*To do*:
In the entries below, find the line containing "Keep writing the" and the line containing "finish_planks('far_planks', rest, 'stuff')". Copy those two lines and everything between them exactly, and only that.

*Raw data*:
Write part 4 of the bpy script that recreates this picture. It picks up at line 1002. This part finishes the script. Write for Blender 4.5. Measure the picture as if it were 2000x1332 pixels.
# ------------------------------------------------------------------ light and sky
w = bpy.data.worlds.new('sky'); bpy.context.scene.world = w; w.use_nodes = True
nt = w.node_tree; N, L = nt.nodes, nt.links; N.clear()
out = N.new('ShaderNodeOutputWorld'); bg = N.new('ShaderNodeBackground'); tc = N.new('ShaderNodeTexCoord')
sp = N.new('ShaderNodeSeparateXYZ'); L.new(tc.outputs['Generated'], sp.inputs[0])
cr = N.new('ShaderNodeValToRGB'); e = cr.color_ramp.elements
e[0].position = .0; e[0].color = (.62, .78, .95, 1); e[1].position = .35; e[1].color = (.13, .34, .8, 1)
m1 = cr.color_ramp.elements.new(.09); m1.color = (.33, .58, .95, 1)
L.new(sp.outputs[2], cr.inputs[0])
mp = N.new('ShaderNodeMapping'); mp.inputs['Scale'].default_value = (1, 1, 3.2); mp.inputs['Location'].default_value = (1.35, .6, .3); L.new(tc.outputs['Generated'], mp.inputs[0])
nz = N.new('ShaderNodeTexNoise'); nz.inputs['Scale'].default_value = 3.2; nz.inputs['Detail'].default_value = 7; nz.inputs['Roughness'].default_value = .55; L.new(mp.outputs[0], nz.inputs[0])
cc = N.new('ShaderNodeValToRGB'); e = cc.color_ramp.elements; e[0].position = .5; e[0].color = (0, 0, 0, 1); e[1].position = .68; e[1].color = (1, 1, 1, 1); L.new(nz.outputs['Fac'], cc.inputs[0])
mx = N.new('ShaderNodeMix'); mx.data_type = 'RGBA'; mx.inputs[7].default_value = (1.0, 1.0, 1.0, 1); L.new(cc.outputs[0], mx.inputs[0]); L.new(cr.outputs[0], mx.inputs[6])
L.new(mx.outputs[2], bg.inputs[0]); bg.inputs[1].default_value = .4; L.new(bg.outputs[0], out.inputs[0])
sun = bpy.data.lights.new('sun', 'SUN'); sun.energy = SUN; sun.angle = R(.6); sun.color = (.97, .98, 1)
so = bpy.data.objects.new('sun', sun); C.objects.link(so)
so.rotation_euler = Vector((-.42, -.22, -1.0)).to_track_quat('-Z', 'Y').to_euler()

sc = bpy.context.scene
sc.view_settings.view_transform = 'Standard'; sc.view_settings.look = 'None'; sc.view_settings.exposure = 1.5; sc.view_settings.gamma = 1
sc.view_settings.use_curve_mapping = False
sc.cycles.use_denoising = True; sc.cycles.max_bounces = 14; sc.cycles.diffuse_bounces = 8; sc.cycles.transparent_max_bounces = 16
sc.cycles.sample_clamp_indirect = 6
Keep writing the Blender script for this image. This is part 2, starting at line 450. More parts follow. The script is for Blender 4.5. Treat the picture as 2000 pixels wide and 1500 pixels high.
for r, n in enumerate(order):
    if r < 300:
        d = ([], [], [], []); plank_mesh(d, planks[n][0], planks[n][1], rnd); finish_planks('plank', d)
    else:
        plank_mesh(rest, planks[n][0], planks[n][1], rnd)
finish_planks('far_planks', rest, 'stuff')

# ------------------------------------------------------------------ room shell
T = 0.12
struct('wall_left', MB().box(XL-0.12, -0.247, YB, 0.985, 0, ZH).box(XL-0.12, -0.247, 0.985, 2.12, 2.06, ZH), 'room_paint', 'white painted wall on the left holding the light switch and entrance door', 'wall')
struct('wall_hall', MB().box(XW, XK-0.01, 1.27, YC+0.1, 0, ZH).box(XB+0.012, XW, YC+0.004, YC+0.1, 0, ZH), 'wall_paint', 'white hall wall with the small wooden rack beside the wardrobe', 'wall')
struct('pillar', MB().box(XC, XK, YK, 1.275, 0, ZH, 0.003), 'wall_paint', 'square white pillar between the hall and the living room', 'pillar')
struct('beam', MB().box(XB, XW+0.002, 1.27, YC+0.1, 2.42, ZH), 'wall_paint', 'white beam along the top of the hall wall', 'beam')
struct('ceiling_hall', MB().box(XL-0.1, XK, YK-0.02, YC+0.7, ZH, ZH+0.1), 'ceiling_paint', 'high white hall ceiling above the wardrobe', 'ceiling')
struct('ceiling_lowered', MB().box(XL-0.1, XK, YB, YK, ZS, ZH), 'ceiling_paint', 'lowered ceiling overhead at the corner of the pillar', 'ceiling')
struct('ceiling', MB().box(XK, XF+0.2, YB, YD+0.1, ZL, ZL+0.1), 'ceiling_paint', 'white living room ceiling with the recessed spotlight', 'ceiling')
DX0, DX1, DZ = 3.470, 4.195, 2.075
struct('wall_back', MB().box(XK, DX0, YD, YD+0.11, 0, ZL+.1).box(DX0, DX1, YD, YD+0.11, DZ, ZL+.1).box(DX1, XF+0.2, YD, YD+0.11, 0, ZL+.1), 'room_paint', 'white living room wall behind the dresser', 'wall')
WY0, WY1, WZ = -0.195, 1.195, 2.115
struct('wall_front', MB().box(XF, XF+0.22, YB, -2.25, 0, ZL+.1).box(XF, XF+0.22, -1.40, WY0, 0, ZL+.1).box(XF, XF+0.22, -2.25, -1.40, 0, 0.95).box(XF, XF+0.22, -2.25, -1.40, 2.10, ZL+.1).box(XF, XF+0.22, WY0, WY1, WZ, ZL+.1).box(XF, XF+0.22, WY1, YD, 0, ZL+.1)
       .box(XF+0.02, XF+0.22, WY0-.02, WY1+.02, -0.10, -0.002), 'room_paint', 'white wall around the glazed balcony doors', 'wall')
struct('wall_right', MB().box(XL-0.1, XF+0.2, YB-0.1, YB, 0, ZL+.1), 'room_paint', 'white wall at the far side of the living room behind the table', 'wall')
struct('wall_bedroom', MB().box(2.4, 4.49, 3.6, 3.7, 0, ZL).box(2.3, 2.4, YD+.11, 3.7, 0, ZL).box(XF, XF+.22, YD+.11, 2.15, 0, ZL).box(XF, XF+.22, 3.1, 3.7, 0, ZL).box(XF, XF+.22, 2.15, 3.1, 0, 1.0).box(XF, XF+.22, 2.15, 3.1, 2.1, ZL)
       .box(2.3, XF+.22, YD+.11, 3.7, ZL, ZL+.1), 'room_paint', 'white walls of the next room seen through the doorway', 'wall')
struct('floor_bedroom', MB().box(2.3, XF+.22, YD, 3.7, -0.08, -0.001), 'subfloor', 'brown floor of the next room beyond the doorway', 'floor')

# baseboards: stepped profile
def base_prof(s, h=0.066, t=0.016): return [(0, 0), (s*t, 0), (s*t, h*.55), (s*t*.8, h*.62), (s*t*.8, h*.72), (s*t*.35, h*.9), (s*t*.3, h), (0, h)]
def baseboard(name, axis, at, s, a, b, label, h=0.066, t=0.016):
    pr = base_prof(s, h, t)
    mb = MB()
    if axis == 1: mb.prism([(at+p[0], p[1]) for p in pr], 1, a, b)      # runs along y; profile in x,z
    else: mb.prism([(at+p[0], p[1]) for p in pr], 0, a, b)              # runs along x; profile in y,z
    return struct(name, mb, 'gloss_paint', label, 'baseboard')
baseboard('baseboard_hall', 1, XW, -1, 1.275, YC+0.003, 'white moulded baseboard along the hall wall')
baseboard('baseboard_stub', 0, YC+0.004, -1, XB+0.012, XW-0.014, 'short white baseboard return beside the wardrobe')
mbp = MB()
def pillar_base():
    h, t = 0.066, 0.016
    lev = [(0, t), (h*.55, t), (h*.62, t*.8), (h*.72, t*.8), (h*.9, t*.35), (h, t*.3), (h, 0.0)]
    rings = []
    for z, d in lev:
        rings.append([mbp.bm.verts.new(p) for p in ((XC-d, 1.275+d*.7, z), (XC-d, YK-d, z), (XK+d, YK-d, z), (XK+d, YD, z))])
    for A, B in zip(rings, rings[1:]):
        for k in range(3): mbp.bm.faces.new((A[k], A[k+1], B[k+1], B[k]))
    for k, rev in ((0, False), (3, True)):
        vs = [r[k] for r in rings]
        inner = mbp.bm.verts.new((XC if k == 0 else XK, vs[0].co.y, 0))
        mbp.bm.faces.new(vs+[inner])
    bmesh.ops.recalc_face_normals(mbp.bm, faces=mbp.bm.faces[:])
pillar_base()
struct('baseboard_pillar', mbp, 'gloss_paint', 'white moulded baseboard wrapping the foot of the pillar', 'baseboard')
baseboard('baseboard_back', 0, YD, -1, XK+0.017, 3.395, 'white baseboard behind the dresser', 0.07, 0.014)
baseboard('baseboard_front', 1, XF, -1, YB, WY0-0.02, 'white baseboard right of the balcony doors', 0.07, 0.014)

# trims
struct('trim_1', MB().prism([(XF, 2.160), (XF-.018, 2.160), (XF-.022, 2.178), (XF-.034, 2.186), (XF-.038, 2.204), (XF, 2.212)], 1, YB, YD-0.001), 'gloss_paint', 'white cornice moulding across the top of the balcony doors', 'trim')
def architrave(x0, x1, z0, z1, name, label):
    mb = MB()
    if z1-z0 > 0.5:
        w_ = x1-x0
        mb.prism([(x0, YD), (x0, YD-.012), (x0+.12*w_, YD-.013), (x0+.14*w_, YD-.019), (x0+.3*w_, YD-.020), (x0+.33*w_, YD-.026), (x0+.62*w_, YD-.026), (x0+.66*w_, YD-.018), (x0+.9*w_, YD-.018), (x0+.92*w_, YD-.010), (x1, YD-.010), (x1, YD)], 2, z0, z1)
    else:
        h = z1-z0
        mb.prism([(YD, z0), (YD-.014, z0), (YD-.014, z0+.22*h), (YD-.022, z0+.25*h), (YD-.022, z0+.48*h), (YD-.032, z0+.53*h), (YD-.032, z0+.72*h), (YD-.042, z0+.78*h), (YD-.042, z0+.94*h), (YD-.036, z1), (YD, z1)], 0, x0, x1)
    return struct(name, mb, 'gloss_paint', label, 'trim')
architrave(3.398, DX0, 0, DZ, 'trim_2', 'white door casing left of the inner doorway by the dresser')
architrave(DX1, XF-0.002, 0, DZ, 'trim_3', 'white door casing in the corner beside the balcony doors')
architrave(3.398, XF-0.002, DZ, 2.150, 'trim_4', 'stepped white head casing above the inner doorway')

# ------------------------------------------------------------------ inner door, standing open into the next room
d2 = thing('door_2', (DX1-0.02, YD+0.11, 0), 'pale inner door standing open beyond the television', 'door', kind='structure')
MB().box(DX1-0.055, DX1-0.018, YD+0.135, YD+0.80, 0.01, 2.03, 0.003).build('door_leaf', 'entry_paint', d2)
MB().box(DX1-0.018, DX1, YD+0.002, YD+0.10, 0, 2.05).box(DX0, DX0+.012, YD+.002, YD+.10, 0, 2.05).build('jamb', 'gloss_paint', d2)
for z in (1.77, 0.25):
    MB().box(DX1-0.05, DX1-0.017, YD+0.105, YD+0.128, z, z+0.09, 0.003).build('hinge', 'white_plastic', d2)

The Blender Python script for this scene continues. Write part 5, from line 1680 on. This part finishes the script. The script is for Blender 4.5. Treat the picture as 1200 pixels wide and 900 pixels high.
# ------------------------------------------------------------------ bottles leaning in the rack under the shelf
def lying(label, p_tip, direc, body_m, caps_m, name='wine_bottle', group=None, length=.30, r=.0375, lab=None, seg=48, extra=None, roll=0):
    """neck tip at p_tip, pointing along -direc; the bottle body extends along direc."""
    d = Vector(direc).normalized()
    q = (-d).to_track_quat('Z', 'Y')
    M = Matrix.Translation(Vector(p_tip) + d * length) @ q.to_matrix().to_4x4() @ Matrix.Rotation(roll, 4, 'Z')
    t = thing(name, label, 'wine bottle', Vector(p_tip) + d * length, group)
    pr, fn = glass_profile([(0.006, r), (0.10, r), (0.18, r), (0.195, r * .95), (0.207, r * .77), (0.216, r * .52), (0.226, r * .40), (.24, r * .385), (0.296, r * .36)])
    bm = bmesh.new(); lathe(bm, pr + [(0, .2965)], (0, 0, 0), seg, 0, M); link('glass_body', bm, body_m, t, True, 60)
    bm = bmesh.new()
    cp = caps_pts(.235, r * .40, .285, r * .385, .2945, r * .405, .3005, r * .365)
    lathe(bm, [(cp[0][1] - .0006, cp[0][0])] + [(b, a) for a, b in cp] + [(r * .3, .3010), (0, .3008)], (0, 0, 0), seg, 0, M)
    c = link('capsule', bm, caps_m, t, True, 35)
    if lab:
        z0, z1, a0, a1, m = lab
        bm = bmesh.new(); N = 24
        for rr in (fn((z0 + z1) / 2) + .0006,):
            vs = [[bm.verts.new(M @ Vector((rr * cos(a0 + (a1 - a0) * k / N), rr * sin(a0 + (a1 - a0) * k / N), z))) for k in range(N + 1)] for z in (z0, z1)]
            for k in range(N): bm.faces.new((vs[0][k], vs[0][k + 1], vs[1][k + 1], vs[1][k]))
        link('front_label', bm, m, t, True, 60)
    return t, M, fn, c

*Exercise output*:
Keep writing the Blender script for this image. This is part 2, starting at line 450. More parts follow. The script is for Blender 4.5. Treat the picture as 2000 pixels wide and 1500 pixels high.
for r, n in enumerate(order):
    if r < 300:
        d = ([], [], [], []); plank_mesh(d, planks[n][0], planks[n][1], rnd); finish_planks('plank', d)
    else:
        plank_mesh(rest, planks[n][0], planks[n][1], rnd)
finish_planks('far_planks', rest, 'stuff')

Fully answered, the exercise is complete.